**Short task:**
Output all of the data below exactly as given.
____
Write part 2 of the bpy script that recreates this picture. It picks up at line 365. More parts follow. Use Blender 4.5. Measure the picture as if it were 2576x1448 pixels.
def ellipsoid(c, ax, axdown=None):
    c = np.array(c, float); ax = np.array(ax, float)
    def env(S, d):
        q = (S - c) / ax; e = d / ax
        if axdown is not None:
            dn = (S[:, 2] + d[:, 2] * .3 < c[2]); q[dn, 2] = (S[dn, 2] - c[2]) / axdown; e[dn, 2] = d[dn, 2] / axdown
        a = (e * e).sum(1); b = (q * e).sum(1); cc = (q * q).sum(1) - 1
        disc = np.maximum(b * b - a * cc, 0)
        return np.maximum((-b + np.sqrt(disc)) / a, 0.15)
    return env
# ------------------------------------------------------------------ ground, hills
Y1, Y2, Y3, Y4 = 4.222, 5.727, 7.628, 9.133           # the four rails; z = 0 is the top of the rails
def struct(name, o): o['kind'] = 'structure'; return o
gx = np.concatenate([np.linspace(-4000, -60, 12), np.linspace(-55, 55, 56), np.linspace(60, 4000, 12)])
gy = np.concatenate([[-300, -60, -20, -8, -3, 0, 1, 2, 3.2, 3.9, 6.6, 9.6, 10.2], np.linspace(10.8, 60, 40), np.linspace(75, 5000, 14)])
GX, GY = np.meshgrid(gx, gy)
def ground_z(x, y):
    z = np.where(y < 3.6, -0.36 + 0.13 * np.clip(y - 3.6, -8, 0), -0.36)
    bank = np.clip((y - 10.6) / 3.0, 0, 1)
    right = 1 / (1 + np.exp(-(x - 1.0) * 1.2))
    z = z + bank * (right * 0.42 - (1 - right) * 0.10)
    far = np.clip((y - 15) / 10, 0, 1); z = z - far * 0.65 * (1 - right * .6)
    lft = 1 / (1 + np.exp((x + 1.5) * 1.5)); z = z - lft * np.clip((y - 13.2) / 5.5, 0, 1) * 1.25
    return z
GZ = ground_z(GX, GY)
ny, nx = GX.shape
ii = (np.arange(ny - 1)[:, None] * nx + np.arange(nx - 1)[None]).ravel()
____
**Answer below:**
Write part 2 of the bpy script that recreates this picture. It picks up at line 365. More parts follow. Use Blender 4.5. Measure the picture as if it were 2576x1448 pixels.
def ellipsoid(c, ax, axdown=None):
    c = np.array(c, float); ax = np.array(ax, float)
    def env(S, d):
        q = (S - c) / ax; e = d / ax
        if axdown is not None:
            dn = (S[:, 2] + d[:, 2] * .3 < c[2]); q[dn, 2] = (S[dn, 2] - c[2]) / axdown; e[dn, 2] = d[dn, 2] / axdown
        a = (e * e).sum(1); b = (q * e).sum(1); cc = (q * q).sum(1) - 1
        disc = np.maximum(b * b - a * cc, 0)
        return np.maximum((-b + np.sqrt(disc)) / a, 0.15)
    return env
# ------------------------------------------------------------------ ground, hills
Y1, Y2, Y3, Y4 = 4.222, 5.727, 7.628, 9.133           # the four rails; z = 0 is the top of the rails
def struct(name, o): o['kind'] = 'structure'; return o
gx = np.concatenate([np.linspace(-4000, -60, 12), np.linspace(-55, 55, 56), np.linspace(60, 4000, 12)])
gy = np.concatenate([[-300, -60, -20, -8, -3, 0, 1, 2, 3.2, 3.9, 6.6, 9.6, 10.2], np.linspace(10.8, 60, 40), np.linspace(75, 5000, 14)])
GX, GY = np.meshgrid(gx, gy)
def ground_z(x, y):
    z = np.where(y < 3.6, -0.36 + 0.13 * np.clip(y - 3.6, -8, 0), -0.36)
    bank = np.clip((y - 10.6) / 3.0, 0, 1)
    right = 1 / (1 + np.exp(-(x - 1.0) * 1.2))
    z = z + bank * (right * 0.42 - (1 - right) * 0.10)
    far = np.clip((y - 15) / 10, 0, 1); z = z - far * 0.65 * (1 - right * .6)
    lft = 1 / (1 + np.exp((x + 1.5) * 1.5)); z = z - lft * np.clip((y - 13.2) / 5.5, 0, 1) * 1.25
    return z
GZ = ground_z(GX, GY)
ny, nx = GX.shape
ii = (np.arange(ny - 1)[:, None] * nx + np.arange(nx - 1)[None]).ravel()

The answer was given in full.